Hayne can be stopped, insists Bennett
More than 32 years of coaching have taught Wayne Bennett a valuable lesson - no-one is unstoppable - not even Parramatta sensation Jarryd Hayne.
Hayne has been a one-man wrecking crew in propelling the Eels to an improbable finals berth, but St George Illawarra coach Bennett said he wasn't fearing another Hayne onslaught in Friday night's NRL blockbuster.
Parramatta head into the game against the Dragons on the back of seven straight wins, a run in no small part thanks to Hayne's purple patch of form.
Bennett claimed he had come up with gameplans to stop the most dominant of players - including rugby league Immortal Wally Lewis - when Bennett and a rampant `King' went head to head in the local Brisbane club competition throughout the 1980s.
"I've coached enough games to know that there's nobody in the game that if you get it right you can't stop it," Bennett said.

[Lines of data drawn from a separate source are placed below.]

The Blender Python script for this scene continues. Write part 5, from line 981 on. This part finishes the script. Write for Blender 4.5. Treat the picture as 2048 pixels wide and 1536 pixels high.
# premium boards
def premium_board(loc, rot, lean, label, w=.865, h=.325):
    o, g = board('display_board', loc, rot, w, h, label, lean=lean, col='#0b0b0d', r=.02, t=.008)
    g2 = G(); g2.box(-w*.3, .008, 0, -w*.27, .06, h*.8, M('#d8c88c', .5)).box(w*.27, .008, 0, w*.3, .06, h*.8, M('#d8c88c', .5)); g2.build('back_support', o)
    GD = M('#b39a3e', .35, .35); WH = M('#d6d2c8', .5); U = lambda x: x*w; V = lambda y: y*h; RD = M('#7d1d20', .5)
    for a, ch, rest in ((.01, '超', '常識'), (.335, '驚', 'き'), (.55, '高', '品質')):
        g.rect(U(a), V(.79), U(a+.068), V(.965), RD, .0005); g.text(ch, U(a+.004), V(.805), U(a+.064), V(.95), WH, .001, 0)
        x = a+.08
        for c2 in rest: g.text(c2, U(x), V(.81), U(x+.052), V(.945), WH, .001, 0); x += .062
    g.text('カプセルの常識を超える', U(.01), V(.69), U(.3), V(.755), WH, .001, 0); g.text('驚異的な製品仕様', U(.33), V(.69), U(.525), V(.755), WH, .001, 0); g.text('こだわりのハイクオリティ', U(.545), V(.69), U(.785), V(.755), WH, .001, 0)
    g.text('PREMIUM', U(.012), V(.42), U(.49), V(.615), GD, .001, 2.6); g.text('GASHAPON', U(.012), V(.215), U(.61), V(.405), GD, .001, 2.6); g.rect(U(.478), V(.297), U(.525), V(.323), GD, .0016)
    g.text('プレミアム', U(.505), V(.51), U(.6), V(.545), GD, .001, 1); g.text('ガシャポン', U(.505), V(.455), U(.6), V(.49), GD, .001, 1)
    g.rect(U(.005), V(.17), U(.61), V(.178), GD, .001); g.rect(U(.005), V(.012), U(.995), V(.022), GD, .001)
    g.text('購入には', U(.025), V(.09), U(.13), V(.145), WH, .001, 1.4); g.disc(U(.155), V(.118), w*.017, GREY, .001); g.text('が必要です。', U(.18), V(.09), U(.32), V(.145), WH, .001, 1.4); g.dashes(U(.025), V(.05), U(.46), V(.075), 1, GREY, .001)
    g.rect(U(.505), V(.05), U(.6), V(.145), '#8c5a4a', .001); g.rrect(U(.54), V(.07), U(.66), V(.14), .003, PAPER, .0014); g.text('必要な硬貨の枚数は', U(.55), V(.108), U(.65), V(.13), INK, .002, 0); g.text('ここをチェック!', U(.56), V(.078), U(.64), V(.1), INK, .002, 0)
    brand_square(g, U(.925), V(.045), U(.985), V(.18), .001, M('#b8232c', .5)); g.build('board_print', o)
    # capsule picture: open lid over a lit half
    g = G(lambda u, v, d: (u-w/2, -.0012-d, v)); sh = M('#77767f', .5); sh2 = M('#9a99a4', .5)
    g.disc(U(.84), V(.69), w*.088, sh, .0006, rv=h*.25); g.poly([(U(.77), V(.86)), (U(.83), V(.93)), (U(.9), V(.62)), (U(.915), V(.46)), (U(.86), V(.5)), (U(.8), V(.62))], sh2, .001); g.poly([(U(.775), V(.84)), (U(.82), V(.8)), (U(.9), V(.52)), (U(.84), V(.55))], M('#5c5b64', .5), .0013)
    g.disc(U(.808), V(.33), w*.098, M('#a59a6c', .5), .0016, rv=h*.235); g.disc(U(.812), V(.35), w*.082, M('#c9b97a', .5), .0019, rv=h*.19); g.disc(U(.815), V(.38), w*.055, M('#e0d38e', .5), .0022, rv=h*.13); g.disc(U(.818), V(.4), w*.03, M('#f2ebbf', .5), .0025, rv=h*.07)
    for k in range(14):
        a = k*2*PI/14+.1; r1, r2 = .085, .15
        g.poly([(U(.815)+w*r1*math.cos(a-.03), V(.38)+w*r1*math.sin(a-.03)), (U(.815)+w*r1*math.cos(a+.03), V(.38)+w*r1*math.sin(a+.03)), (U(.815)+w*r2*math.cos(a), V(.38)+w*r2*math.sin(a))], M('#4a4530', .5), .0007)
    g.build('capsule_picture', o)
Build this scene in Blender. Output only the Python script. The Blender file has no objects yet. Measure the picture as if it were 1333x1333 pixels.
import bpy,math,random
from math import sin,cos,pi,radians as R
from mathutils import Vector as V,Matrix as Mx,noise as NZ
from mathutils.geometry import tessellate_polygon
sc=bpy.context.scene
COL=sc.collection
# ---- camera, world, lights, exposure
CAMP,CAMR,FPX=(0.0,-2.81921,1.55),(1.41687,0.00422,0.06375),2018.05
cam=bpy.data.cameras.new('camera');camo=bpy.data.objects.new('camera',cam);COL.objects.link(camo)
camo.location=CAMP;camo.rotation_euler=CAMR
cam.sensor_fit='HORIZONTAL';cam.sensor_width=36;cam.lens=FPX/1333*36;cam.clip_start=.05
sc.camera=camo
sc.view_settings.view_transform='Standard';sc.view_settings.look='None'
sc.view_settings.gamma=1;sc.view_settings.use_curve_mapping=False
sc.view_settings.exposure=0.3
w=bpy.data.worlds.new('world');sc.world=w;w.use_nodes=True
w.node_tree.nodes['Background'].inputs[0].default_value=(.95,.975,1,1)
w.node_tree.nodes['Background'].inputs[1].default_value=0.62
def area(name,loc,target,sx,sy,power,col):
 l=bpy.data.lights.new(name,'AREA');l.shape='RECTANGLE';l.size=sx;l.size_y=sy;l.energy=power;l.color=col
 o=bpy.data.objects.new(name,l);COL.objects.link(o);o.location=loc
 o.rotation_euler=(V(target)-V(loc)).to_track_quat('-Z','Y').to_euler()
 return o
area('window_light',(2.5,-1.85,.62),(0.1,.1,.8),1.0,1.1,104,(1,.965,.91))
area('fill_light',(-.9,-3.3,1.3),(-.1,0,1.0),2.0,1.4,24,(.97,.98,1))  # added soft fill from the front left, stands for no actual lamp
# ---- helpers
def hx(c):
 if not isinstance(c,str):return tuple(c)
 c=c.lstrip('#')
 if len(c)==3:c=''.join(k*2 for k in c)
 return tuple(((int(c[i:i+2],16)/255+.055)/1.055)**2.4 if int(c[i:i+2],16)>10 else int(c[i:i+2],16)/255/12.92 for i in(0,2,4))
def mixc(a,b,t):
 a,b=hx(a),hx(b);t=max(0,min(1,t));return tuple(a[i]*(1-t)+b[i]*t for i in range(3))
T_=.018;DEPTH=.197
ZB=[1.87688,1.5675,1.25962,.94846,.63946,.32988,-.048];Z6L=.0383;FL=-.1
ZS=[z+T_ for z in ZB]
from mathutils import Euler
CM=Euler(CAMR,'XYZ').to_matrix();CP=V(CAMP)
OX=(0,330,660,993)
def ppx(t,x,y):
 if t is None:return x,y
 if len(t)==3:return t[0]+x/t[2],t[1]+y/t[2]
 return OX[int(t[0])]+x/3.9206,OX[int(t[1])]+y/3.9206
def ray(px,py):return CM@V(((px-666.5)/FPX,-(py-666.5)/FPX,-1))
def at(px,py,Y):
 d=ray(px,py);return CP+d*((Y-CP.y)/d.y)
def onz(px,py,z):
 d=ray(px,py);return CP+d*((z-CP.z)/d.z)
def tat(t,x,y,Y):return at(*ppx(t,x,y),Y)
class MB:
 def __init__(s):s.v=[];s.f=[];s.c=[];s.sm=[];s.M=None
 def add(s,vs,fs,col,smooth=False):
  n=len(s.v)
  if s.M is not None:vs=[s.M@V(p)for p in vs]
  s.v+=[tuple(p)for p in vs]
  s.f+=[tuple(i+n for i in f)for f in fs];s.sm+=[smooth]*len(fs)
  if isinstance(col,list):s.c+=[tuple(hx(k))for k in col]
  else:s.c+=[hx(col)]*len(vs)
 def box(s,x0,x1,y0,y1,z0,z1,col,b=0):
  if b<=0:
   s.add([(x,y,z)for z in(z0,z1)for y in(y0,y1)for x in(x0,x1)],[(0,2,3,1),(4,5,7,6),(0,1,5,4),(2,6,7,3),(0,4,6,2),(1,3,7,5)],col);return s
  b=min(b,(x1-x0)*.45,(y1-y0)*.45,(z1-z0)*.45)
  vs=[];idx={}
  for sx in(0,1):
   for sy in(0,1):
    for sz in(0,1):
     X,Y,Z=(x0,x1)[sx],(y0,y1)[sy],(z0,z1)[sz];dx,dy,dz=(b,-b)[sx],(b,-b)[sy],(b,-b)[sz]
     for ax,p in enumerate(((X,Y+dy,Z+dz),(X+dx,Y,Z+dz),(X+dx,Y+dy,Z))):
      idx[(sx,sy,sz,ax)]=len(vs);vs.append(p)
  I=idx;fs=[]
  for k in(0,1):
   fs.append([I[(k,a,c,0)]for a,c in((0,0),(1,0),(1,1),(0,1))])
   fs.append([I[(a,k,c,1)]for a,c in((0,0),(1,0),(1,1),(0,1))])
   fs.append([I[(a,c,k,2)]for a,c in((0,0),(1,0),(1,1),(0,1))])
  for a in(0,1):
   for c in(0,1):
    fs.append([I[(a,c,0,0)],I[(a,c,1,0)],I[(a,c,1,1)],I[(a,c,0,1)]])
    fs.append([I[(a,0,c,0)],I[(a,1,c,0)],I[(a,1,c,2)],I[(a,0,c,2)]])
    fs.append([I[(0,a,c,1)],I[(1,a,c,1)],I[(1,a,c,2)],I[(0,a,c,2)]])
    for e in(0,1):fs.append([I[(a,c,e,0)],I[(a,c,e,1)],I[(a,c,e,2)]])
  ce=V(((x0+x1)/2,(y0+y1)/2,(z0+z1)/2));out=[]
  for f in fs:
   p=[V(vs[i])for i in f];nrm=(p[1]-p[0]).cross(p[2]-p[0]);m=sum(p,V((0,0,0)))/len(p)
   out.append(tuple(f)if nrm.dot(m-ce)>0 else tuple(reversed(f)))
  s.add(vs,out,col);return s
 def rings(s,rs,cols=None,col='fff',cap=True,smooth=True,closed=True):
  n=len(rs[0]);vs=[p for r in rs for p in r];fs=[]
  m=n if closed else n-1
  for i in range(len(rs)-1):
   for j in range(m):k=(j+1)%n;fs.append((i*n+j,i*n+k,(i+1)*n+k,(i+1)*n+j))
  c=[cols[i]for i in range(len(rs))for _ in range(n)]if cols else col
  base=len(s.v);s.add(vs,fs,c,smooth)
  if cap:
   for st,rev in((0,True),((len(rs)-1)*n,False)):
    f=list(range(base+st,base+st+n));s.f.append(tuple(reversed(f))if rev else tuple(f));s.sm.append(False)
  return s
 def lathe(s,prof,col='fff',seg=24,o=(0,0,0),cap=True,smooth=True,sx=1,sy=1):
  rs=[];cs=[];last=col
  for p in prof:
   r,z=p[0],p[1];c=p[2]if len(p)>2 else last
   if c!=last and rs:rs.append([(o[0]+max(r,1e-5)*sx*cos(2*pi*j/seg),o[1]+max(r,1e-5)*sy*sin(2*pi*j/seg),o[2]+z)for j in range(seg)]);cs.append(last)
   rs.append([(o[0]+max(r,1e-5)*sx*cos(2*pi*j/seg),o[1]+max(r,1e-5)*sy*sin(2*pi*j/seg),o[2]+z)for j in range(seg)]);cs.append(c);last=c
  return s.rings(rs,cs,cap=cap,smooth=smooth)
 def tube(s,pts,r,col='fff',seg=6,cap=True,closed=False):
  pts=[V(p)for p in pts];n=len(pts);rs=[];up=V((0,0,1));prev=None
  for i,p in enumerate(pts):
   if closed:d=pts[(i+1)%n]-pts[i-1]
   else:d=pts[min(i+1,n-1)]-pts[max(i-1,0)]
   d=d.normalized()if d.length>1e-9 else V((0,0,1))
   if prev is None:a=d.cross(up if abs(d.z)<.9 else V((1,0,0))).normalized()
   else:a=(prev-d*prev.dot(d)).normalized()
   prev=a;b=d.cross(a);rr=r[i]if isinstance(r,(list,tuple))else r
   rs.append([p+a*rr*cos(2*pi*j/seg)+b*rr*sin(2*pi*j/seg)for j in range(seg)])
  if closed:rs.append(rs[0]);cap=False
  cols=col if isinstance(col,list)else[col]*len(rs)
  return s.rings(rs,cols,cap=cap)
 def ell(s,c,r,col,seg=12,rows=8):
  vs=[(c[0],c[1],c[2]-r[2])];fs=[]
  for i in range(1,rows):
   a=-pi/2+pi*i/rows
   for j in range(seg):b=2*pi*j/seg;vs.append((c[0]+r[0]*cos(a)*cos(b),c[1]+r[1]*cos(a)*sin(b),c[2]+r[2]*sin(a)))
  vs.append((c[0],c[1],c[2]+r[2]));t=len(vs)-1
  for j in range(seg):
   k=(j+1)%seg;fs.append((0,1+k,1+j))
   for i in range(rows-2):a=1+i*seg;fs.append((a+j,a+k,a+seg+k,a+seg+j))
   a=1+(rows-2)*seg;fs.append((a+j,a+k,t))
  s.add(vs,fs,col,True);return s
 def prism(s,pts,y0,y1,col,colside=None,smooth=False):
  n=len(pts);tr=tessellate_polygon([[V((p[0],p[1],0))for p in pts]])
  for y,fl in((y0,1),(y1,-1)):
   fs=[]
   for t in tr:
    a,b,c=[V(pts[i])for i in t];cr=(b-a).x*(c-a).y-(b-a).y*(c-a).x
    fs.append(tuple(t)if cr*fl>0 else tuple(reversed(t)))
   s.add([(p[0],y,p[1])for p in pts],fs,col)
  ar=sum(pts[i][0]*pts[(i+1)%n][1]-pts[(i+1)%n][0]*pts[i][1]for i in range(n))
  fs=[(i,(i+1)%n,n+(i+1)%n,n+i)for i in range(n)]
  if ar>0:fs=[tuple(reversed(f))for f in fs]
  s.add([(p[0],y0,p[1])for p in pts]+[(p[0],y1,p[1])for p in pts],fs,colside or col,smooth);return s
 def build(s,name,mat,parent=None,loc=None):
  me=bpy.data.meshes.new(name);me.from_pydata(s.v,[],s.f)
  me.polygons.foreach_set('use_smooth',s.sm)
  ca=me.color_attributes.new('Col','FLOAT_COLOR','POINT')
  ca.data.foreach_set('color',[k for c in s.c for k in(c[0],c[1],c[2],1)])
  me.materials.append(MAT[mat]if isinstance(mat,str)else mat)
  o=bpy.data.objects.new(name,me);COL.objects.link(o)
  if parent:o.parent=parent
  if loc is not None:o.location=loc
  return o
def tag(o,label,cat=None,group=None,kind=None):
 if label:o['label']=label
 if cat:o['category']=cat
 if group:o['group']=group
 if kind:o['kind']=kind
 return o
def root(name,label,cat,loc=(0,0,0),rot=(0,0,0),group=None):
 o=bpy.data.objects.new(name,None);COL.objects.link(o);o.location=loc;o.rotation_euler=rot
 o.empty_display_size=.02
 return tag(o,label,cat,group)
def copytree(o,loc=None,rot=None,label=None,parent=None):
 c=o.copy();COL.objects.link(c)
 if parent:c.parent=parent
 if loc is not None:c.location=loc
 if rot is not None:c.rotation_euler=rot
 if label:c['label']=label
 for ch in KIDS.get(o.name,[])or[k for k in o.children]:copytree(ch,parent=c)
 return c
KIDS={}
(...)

"I've seen some great players in our game - you accept that they get you once or twice perhaps but at the end of the day you know that if you've got a good team that they can't run mayhem against you and create absolute havoc."
Whether the Dragons are a good enough team has been brought into question in recent weeks, particularly last week when they leaked 41 points in going down to struggling South Sydney.
But Bennett backed the side which still boasts the best defensive record in the competition to shut Hayne down.
"Jarryd is a wonderfully gifted player and I'm sure he'll create his moments out there for us on Friday night, but is he unstoppable? Can you stop a lot of the stuff? You can," Bennett said.
"Can you do it all night? That's a more difficult thing but if you do it enough then it gives you the chance to stay in the game.
"I coached against the great Wally Lewis in the early years - they do make life difficult for you."
Since being moved to the No.1 jumper in round 10, Hayne has never been limited to less than 144 metres in a game.
Five times he has run for in excess of 200 metres, while on ten occasions he has made multiple line breaks.
In only six of his 14 games at the back has he failed to provide a try assist, while he is also going about his work with some degree of efficiency with just two errors in his last seven matches.
Now he's added an extra weapon to his arsenal, with Hayne coming up with three 40-20 kicks in vital wins over Penrith and Wests Tigers over the last fortnight.
But Dragons backrower Ben Creagh - a teammate of Hayne's during NSW's Origin campaign - said it was the Eels star's uncanny mix of strength and speed that made him tough to contain.
"He's a very hard man to tackle," Creagh said.
"I remember when he was playing centre earlier in the season when we played them and I was against him on the right edge and he's a handful just with how strong he is.
"When he's got 30 metres to work with at fullback he's got even more time with the ball - we'll just try and contain him as much as we can."